-- Start TASK MATERIAL --

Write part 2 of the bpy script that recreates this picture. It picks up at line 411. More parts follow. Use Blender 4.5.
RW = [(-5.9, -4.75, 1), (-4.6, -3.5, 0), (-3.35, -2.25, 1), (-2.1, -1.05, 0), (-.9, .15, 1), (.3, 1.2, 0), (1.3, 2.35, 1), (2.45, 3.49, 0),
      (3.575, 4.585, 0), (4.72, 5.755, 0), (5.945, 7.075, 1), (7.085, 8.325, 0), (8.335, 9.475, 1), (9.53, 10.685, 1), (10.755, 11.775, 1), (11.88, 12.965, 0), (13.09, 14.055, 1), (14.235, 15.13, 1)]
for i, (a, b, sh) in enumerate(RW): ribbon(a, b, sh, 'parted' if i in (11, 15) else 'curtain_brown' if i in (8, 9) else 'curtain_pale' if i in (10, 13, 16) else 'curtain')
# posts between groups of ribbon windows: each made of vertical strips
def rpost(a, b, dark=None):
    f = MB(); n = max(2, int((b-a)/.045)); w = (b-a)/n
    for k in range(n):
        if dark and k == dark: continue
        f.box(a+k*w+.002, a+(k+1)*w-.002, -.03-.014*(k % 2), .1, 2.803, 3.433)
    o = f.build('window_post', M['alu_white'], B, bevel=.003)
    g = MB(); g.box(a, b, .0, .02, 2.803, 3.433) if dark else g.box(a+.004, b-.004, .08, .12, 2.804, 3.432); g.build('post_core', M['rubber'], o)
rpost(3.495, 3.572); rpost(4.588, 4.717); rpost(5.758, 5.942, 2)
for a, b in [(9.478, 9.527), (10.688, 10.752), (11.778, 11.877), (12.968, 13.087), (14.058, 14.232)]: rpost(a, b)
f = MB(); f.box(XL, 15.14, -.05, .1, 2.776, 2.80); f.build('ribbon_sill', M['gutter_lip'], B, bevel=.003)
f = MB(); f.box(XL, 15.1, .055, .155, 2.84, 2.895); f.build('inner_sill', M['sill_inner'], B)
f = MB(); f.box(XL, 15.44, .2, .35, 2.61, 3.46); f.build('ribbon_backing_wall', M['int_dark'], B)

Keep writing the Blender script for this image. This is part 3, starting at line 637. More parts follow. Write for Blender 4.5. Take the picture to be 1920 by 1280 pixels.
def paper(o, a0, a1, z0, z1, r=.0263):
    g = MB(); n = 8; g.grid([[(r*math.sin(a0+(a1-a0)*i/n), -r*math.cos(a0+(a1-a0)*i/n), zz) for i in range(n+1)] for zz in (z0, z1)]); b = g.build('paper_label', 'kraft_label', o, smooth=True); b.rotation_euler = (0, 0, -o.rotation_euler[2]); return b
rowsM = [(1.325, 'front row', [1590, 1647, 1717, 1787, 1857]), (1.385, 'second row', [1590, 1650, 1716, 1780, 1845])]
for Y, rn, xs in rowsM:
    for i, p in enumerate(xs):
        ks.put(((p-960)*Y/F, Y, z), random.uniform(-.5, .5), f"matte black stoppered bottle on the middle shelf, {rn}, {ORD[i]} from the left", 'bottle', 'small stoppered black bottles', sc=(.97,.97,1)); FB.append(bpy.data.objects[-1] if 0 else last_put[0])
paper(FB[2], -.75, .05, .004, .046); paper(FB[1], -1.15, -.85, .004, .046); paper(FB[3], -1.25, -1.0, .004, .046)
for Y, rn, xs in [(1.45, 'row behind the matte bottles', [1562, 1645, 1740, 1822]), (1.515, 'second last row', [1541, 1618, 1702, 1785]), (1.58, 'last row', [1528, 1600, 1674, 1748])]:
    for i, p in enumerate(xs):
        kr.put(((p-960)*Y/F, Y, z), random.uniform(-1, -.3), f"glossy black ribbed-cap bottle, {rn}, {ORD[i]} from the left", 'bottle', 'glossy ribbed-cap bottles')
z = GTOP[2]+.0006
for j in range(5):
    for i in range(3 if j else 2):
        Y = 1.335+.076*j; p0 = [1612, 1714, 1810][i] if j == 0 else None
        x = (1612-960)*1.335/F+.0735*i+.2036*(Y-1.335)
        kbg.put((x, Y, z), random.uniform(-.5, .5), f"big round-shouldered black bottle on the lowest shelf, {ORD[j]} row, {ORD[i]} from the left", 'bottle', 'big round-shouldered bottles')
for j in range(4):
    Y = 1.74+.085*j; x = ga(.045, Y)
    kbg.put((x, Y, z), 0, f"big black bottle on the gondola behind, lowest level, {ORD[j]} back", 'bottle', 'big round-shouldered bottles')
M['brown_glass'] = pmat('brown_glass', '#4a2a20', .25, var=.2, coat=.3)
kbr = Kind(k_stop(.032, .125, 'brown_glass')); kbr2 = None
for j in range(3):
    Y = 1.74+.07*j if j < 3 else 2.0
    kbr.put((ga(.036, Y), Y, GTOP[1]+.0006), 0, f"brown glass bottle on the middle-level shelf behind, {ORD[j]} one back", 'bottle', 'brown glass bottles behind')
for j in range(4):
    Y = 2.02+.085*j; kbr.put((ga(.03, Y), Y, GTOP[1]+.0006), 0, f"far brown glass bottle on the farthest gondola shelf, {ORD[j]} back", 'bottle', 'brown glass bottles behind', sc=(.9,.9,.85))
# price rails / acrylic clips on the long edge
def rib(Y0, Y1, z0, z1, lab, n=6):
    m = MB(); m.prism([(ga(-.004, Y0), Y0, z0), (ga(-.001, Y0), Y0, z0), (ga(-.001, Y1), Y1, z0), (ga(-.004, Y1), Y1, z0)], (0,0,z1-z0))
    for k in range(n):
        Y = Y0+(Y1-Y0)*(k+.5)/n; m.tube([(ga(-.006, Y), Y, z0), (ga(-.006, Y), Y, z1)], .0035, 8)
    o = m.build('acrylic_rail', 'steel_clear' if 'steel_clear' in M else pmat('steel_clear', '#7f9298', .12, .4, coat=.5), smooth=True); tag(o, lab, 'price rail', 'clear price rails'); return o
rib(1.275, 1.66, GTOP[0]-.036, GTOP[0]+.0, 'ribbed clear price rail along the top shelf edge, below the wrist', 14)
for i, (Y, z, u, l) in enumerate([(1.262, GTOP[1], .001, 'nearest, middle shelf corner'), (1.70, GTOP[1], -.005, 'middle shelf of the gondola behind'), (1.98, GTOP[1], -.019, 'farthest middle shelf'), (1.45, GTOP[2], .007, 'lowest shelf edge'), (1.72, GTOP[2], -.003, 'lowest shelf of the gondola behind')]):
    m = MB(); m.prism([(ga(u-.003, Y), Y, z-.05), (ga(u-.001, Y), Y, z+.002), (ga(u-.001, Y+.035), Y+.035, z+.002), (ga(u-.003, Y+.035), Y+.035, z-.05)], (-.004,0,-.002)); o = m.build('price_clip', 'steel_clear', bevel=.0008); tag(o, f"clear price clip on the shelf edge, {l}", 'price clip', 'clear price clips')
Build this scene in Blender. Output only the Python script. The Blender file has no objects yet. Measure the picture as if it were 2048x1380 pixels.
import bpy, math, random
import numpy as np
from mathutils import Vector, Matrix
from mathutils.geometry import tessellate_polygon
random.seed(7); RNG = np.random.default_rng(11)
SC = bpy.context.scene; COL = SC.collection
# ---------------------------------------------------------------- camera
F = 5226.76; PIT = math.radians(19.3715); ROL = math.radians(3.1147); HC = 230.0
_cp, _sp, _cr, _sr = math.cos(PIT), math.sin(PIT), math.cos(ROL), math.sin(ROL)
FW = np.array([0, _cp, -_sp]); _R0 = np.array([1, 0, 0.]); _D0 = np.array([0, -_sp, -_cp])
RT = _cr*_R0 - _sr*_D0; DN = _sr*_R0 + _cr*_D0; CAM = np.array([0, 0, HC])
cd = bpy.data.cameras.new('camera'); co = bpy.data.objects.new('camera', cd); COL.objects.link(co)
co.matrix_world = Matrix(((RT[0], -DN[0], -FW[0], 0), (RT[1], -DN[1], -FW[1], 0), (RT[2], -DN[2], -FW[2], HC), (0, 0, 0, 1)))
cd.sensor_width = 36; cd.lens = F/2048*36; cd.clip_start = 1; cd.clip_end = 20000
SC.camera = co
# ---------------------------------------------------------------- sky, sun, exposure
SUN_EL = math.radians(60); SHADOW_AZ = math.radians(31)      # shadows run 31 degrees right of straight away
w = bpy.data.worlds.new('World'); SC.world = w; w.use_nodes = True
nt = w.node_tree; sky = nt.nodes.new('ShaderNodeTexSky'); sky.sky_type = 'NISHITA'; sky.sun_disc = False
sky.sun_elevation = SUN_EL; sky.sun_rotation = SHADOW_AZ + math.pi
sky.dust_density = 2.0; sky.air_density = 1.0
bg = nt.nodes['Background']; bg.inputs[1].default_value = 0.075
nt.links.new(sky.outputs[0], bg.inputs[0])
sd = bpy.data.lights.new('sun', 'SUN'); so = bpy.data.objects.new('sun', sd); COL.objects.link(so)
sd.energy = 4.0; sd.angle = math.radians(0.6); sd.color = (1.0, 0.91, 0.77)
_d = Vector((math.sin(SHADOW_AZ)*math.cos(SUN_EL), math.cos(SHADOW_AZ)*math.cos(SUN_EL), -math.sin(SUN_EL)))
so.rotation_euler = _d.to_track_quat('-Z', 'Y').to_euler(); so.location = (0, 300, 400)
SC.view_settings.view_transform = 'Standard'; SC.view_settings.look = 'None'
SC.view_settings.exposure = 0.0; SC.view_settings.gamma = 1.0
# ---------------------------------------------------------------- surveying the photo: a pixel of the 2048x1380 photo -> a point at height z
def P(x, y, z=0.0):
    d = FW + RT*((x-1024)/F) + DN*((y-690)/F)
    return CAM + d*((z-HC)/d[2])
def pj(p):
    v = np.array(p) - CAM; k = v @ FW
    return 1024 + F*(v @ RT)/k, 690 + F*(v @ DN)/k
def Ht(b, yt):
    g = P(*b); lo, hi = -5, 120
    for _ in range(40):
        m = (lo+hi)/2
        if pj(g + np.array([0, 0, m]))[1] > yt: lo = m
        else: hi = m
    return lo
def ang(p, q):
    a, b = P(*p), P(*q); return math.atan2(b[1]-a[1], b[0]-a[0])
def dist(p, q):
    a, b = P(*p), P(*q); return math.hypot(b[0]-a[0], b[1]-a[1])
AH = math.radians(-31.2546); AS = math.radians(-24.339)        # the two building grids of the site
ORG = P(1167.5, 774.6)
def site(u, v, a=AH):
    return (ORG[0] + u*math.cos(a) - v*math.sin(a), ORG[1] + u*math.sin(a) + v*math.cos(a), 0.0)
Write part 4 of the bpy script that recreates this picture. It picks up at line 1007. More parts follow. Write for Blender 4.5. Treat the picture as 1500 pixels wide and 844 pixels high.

-- End TASK MATERIAL --

- **GOAL OF THE EXERCISE**: Return all lines with the word "that" in them.

- **EXERCISE OUTPUT**:
Write part 2 of the bpy script that recreates this picture. It picks up at line 411. More parts follow. Use Blender 4.5.
Write part 4 of the bpy script that recreates this picture. It picks up at line 1007. More parts follow. Write for Blender 4.5. Treat the picture as 1500 pixels wide and 844 pixels high.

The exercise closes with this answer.